- PROBLEM REQUIREMENTS
Beginning with the first line of the data below, extract each line up to and including the one containing "renderer.shadowMap.enabled = true;". Copy them exactly and add nothing.

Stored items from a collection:
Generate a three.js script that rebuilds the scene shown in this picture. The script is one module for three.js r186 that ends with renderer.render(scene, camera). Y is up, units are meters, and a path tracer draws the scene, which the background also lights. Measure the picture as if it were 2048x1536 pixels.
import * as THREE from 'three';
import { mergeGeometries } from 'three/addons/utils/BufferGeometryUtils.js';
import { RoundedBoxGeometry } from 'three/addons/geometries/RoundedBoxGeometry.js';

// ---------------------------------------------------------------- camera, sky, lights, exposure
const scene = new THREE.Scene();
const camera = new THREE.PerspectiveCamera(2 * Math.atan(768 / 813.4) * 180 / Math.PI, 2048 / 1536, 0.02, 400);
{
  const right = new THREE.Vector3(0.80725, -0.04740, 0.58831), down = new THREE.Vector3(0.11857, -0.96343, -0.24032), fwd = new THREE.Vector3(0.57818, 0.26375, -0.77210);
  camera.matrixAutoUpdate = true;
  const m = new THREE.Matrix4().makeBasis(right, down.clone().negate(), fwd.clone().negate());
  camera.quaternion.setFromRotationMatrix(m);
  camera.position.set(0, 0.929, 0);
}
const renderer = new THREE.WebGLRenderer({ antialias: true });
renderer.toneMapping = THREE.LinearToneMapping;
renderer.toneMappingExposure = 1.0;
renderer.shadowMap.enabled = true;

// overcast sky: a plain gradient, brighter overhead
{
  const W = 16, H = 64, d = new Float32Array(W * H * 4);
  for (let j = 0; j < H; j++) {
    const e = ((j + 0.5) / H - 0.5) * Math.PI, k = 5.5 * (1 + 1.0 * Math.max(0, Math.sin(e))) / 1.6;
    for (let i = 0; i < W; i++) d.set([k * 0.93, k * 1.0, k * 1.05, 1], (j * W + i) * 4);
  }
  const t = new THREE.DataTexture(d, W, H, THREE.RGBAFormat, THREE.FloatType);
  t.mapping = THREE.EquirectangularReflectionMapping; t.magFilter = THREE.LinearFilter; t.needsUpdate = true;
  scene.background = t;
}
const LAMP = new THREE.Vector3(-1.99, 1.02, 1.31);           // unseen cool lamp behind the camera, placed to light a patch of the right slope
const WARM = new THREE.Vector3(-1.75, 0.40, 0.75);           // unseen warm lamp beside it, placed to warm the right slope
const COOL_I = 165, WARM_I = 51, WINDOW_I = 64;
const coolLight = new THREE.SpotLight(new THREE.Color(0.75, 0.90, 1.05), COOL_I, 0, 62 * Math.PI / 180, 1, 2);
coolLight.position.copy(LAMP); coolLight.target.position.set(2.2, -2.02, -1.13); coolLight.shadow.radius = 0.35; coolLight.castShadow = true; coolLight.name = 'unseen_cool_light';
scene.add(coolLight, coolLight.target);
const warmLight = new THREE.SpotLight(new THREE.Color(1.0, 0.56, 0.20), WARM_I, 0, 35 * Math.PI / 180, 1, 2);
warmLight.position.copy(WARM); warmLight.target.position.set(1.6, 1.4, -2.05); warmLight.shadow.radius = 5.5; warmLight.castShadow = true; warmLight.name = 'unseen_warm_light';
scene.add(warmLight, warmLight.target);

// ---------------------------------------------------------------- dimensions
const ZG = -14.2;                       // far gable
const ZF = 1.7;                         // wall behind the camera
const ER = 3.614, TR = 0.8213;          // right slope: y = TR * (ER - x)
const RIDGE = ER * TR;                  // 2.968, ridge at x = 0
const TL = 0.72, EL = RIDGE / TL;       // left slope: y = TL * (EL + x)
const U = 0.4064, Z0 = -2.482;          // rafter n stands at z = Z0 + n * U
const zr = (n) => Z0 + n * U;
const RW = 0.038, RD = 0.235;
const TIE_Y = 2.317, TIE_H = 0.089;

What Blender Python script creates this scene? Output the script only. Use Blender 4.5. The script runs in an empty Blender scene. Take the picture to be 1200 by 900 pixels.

- RESULT OF THIS EXERCISE
Generate a three.js script that rebuilds the scene shown in this picture. The script is one module for three.js r186 that ends with renderer.render(scene, camera). Y is up, units are meters, and a path tracer draws the scene, which the background also lights. Measure the picture as if it were 2048x1536 pixels.
import * as THREE from 'three';
import { mergeGeometries } from 'three/addons/utils/BufferGeometryUtils.js';
import { RoundedBoxGeometry } from 'three/addons/geometries/RoundedBoxGeometry.js';

// ---------------------------------------------------------------- camera, sky, lights, exposure
const scene = new THREE.Scene();
const camera = new THREE.PerspectiveCamera(2 * Math.atan(768 / 813.4) * 180 / Math.PI, 2048 / 1536, 0.02, 400);
{
  const right = new THREE.Vector3(0.80725, -0.04740, 0.58831), down = new THREE.Vector3(0.11857, -0.96343, -0.24032), fwd = new THREE.Vector3(0.57818, 0.26375, -0.77210);
  camera.matrixAutoUpdate = true;
  const m = new THREE.Matrix4().makeBasis(right, down.clone().negate(), fwd.clone().negate());
  camera.quaternion.setFromRotationMatrix(m);
  camera.position.set(0, 0.929, 0);
}
const renderer = new THREE.WebGLRenderer({ antialias: true });
renderer.toneMapping = THREE.LinearToneMapping;
renderer.toneMappingExposure = 1.0;
renderer.shadowMap.enabled = true;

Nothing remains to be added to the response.